[Start of Data provided]

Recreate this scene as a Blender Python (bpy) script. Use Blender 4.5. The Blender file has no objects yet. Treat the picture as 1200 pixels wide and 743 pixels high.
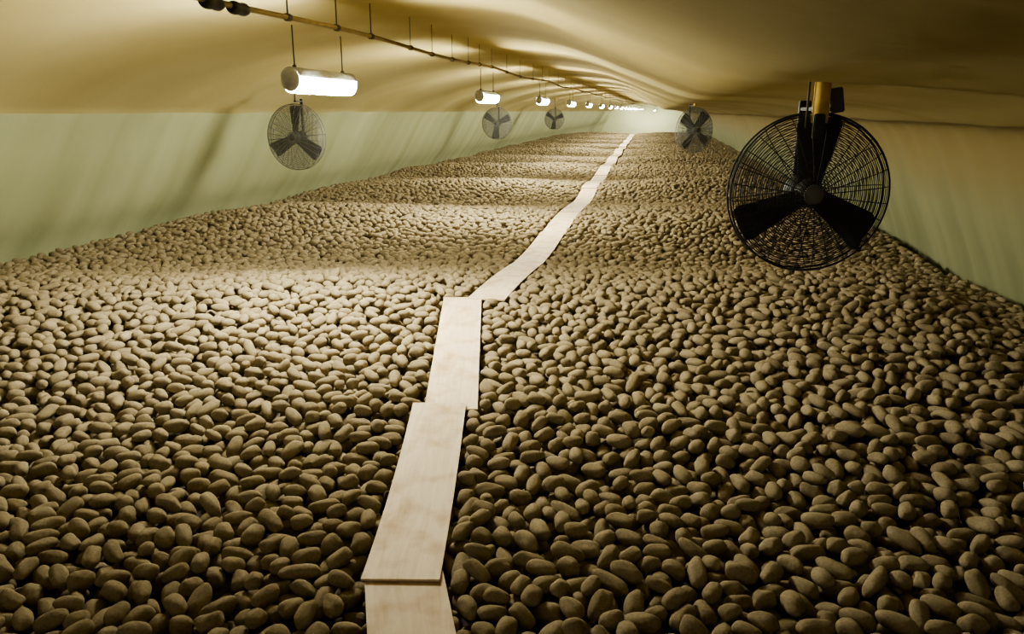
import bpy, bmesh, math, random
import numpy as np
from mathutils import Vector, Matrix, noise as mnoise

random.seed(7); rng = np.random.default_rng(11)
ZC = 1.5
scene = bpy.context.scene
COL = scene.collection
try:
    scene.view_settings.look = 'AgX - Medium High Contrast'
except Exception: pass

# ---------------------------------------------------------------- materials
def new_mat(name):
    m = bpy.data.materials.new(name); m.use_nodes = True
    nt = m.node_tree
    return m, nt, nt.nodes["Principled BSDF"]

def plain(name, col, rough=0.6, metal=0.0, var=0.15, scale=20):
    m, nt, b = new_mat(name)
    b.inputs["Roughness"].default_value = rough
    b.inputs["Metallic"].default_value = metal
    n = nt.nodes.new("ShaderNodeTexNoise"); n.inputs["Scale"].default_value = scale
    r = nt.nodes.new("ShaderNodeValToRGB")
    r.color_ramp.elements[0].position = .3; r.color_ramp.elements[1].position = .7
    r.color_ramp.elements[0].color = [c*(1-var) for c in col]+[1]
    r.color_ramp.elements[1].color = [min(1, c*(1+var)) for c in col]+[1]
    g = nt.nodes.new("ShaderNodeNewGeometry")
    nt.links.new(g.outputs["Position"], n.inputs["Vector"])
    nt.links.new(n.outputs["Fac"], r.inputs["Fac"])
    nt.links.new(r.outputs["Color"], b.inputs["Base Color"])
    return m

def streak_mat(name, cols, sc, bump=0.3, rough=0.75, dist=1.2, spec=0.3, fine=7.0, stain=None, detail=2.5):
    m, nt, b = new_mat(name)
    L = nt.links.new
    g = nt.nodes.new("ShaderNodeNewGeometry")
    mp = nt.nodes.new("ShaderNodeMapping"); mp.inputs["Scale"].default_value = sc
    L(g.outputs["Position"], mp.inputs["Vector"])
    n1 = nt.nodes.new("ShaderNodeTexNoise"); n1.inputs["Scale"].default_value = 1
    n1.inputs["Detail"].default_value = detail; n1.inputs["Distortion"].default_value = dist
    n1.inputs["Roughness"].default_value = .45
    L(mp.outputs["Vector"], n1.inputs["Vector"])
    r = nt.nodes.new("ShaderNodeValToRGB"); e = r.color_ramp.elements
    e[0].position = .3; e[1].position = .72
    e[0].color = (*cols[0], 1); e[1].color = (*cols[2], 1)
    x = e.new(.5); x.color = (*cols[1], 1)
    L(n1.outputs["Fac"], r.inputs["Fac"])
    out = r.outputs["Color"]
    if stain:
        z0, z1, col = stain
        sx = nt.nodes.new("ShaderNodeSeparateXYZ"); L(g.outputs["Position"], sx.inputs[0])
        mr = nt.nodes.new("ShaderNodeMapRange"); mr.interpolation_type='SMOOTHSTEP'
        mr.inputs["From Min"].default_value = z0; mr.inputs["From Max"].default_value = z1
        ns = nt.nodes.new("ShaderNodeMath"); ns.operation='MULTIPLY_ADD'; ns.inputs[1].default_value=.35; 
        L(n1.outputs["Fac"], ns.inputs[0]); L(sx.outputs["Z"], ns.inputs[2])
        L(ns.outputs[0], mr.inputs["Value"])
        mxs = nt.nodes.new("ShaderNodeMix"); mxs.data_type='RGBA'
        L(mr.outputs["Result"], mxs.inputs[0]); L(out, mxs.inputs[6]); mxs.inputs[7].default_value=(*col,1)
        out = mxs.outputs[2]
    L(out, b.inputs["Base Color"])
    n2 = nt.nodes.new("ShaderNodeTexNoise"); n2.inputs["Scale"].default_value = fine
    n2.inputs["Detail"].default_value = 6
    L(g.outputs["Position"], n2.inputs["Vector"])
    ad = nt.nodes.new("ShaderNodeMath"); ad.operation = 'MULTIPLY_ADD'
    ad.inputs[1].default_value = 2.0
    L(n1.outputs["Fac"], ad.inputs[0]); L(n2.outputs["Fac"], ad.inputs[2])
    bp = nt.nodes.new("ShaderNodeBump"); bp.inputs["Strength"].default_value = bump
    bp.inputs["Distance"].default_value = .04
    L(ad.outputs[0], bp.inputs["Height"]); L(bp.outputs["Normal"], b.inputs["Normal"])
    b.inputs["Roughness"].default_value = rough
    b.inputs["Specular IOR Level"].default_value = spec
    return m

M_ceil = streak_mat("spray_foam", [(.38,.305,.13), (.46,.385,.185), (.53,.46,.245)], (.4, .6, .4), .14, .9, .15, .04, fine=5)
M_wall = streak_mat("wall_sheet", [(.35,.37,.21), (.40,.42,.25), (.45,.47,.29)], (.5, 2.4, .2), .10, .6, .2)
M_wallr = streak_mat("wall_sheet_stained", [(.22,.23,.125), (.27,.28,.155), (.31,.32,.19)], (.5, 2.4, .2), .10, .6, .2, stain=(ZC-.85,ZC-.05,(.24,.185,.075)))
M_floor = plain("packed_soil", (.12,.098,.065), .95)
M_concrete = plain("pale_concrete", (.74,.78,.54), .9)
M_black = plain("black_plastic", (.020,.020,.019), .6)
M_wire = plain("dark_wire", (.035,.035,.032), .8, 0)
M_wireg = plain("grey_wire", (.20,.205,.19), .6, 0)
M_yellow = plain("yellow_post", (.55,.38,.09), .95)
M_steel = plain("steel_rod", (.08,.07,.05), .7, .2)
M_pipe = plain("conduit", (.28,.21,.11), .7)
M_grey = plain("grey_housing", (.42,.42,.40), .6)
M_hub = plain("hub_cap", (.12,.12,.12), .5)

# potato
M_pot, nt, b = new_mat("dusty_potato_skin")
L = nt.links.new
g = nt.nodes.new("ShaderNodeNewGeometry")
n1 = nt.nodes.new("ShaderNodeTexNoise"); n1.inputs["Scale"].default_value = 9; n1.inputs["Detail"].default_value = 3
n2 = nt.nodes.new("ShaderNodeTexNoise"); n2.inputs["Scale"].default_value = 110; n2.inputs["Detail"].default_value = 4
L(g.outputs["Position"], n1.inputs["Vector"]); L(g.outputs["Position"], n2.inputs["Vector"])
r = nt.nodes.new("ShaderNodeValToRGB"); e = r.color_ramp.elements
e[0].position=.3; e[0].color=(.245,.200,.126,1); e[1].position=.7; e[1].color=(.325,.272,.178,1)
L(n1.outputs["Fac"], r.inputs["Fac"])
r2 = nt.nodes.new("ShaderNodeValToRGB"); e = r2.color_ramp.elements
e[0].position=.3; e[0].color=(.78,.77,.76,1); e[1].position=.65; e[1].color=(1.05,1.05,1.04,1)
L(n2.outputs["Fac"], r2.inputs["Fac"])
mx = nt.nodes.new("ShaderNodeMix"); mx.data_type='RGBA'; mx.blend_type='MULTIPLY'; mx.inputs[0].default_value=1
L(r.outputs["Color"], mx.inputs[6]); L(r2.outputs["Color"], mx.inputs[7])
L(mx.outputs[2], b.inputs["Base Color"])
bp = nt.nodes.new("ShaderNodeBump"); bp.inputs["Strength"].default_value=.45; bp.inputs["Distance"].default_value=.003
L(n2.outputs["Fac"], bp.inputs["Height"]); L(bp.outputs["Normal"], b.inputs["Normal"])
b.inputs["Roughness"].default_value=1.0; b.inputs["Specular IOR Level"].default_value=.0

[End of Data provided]

**Directions:** Quote the full listing above word for word; exclude every picture from the copy.

**Answer below:**
Recreate this scene as a Blender Python (bpy) script. Use Blender 4.5. The Blender file has no objects yet. Treat the picture as 1200 pixels wide and 743 pixels high.
import bpy, bmesh, math, random
import numpy as np
from mathutils import Vector, Matrix, noise as mnoise

random.seed(7); rng = np.random.default_rng(11)
ZC = 1.5
scene = bpy.context.scene
COL = scene.collection
try:
    scene.view_settings.look = 'AgX - Medium High Contrast'
except Exception: pass

# ---------------------------------------------------------------- materials
def new_mat(name):
    m = bpy.data.materials.new(name); m.use_nodes = True
    nt = m.node_tree
    return m, nt, nt.nodes["Principled BSDF"]

def plain(name, col, rough=0.6, metal=0.0, var=0.15, scale=20):
    m, nt, b = new_mat(name)
    b.inputs["Roughness"].default_value = rough
    b.inputs["Metallic"].default_value = metal
    n = nt.nodes.new("ShaderNodeTexNoise"); n.inputs["Scale"].default_value = scale
    r = nt.nodes.new("ShaderNodeValToRGB")
    r.color_ramp.elements[0].position = .3; r.color_ramp.elements[1].position = .7
    r.color_ramp.elements[0].color = [c*(1-var) for c in col]+[1]
    r.color_ramp.elements[1].color = [min(1, c*(1+var)) for c in col]+[1]
    g = nt.nodes.new("ShaderNodeNewGeometry")
    nt.links.new(g.outputs["Position"], n.inputs["Vector"])
    nt.links.new(n.outputs["Fac"], r.inputs["Fac"])
    nt.links.new(r.outputs["Color"], b.inputs["Base Color"])
    return m

def streak_mat(name, cols, sc, bump=0.3, rough=0.75, dist=1.2, spec=0.3, fine=7.0, stain=None, detail=2.5):
    m, nt, b = new_mat(name)
    L = nt.links.new
    g = nt.nodes.new("ShaderNodeNewGeometry")
    mp = nt.nodes.new("ShaderNodeMapping"); mp.inputs["Scale"].default_value = sc
    L(g.outputs["Position"], mp.inputs["Vector"])
    n1 = nt.nodes.new("ShaderNodeTexNoise"); n1.inputs["Scale"].default_value = 1
    n1.inputs["Detail"].default_value = detail; n1.inputs["Distortion"].default_value = dist
    n1.inputs["Roughness"].default_value = .45
    L(mp.outputs["Vector"], n1.inputs["Vector"])
    r = nt.nodes.new("ShaderNodeValToRGB"); e = r.color_ramp.elements
    e[0].position = .3; e[1].position = .72
    e[0].color = (*cols[0], 1); e[1].color = (*cols[2], 1)
    x = e.new(.5); x.color = (*cols[1], 1)
    L(n1.outputs["Fac"], r.inputs["Fac"])
    out = r.outputs["Color"]
    if stain:
        z0, z1, col = stain
        sx = nt.nodes.new("ShaderNodeSeparateXYZ"); L(g.outputs["Position"], sx.inputs[0])
        mr = nt.nodes.new("ShaderNodeMapRange"); mr.interpolation_type='SMOOTHSTEP'
        mr.inputs["From Min"].default_value = z0; mr.inputs["From Max"].default_value = z1
        ns = nt.nodes.new("ShaderNodeMath"); ns.operation='MULTIPLY_ADD'; ns.inputs[1].default_value=.35; 
        L(n1.outputs["Fac"], ns.inputs[0]); L(sx.outputs["Z"], ns.inputs[2])
        L(ns.outputs[0], mr.inputs["Value"])
        mxs = nt.nodes.new("ShaderNodeMix"); mxs.data_type='RGBA'
        L(mr.outputs["Result"], mxs.inputs[0]); L(out, mxs.inputs[6]); mxs.inputs[7].default_value=(*col,1)
        out = mxs.outputs[2]
    L(out, b.inputs["Base Color"])
    n2 = nt.nodes.new("ShaderNodeTexNoise"); n2.inputs["Scale"].default_value = fine
    n2.inputs["Detail"].default_value = 6
    L(g.outputs["Position"], n2.inputs["Vector"])
    ad = nt.nodes.new("ShaderNodeMath"); ad.operation = 'MULTIPLY_ADD'
    ad.inputs[1].default_value = 2.0
    L(n1.outputs["Fac"], ad.inputs[0]); L(n2.outputs["Fac"], ad.inputs[2])
    bp = nt.nodes.new("ShaderNodeBump"); bp.inputs["Strength"].default_value = bump
    bp.inputs["Distance"].default_value = .04
    L(ad.outputs[0], bp.inputs["Height"]); L(bp.outputs["Normal"], b.inputs["Normal"])
    b.inputs["Roughness"].default_value = rough
    b.inputs["Specular IOR Level"].default_value = spec
    return m

M_ceil = streak_mat("spray_foam", [(.38,.305,.13), (.46,.385,.185), (.53,.46,.245)], (.4, .6, .4), .14, .9, .15, .04, fine=5)
M_wall = streak_mat("wall_sheet", [(.35,.37,.21), (.40,.42,.25), (.45,.47,.29)], (.5, 2.4, .2), .10, .6, .2)
M_wallr = streak_mat("wall_sheet_stained", [(.22,.23,.125), (.27,.28,.155), (.31,.32,.19)], (.5, 2.4, .2), .10, .6, .2, stain=(ZC-.85,ZC-.05,(.24,.185,.075)))
M_floor = plain("packed_soil", (.12,.098,.065), .95)
M_concrete = plain("pale_concrete", (.74,.78,.54), .9)
M_black = plain("black_plastic", (.020,.020,.019), .6)
M_wire = plain("dark_wire", (.035,.035,.032), .8, 0)
M_wireg = plain("grey_wire", (.20,.205,.19), .6, 0)
M_yellow = plain("yellow_post", (.55,.38,.09), .95)
M_steel = plain("steel_rod", (.08,.07,.05), .7, .2)
M_pipe = plain("conduit", (.28,.21,.11), .7)
M_grey = plain("grey_housing", (.42,.42,.40), .6)
M_hub = plain("hub_cap", (.12,.12,.12), .5)

# potato
M_pot, nt, b = new_mat("dusty_potato_skin")
L = nt.links.new
g = nt.nodes.new("ShaderNodeNewGeometry")
n1 = nt.nodes.new("ShaderNodeTexNoise"); n1.inputs["Scale"].default_value = 9; n1.inputs["Detail"].default_value = 3
n2 = nt.nodes.new("ShaderNodeTexNoise"); n2.inputs["Scale"].default_value = 110; n2.inputs["Detail"].default_value = 4
L(g.outputs["Position"], n1.inputs["Vector"]); L(g.outputs["Position"], n2.inputs["Vector"])
r = nt.nodes.new("ShaderNodeValToRGB"); e = r.color_ramp.elements
e[0].position=.3; e[0].color=(.245,.200,.126,1); e[1].position=.7; e[1].color=(.325,.272,.178,1)
L(n1.outputs["Fac"], r.inputs["Fac"])
r2 = nt.nodes.new("ShaderNodeValToRGB"); e = r2.color_ramp.elements
e[0].position=.3; e[0].color=(.78,.77,.76,1); e[1].position=.65; e[1].color=(1.05,1.05,1.04,1)
L(n2.outputs["Fac"], r2.inputs["Fac"])
mx = nt.nodes.new("ShaderNodeMix"); mx.data_type='RGBA'; mx.blend_type='MULTIPLY'; mx.inputs[0].default_value=1
L(r.outputs["Color"], mx.inputs[6]); L(r2.outputs["Color"], mx.inputs[7])
L(mx.outputs[2], b.inputs["Base Color"])
bp = nt.nodes.new("ShaderNodeBump"); bp.inputs["Strength"].default_value=.45; bp.inputs["Distance"].default_value=.003
L(n2.outputs["Fac"], bp.inputs["Height"]); L(bp.outputs["Normal"], b.inputs["Normal"])
b.inputs["Roughness"].default_value=1.0; b.inputs["Specular IOR Level"].default_value=.0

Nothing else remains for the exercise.